According to the Consumer Federation of America, the average credit card debt per household is $10,000 for families carrying a current balance, with 80 percent of United States households having at least one credit card. Getting out of this credit card debt is one of the most financially healthy and freeing actions a person can take. With a little effort, sacrifice and patience, you can be out of credit card debt sooner than you think.

Step 1

Stop using your credit cards. Paying off your credit cards starts with weening yourself from using them on a regular basis. Limit your credit card spending to emergency only, and only use your credit card with the lowest interest rate.

Step 2

Pay the highest interest rate card off first. Gather all your credit card accounts together and arrange them from highest to lowest interest rate. The higher the interest rate on the card, the more money it costs you to hold a balance on the card each month. As such, put any extra money each month towards paying off your highest interest rate card first.

Step 3

Pay at least the minimum on the rest of your cards.

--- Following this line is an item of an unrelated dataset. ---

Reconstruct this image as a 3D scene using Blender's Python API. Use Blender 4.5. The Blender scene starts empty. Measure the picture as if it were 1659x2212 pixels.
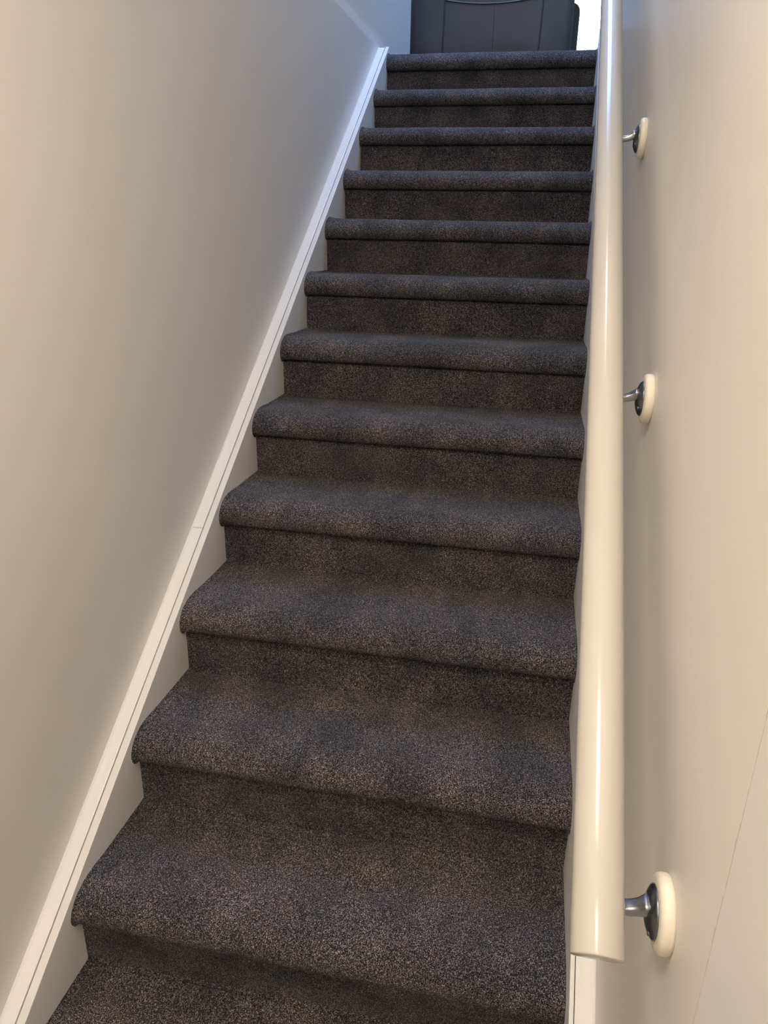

Although your focus will be on the highest interest rate card, all of your cards need to have at least the minimum monthly payment paid on them each month. This payment should be sent in as soon as you get the bill each month. Being 15 or more days late, even once, can have a negative impact on your credit card.

Step 4

Resist the urge to spend. Once one card is paid off, move the monthly payments from that card onto the next one. Resist the common urge to move the money that was being spent each month to pay off the first card to your pocket for spending. As you pay off each card, the rollover money will pay off the next card even faster. Continue rolling over the payment from each paid off card until you are credit card debt free.

Step 5

Consolidate your cards. If some of your cards have extremely high interest rates, consider transferring the balance from higher interest rate cards to those with lower interest rates. This only works if the card you are transferring the balance to has a smaller interest rate and a high enough credit limit. Do not open a new credit card account just to transfer a balance, and avoid payday loans or other high interest options to consolidate your debt.

Step 6

Negotiate a settlement with your creditors. If you get a bonus from work or a tax return check, consider putting that money towards credit card repayment. Call your credit card companies and ask for a settlement offer. You may be able to settle for much less than you owe if you are willing to pay the balance off immediately, especially if the account has been charged off or sent to collections.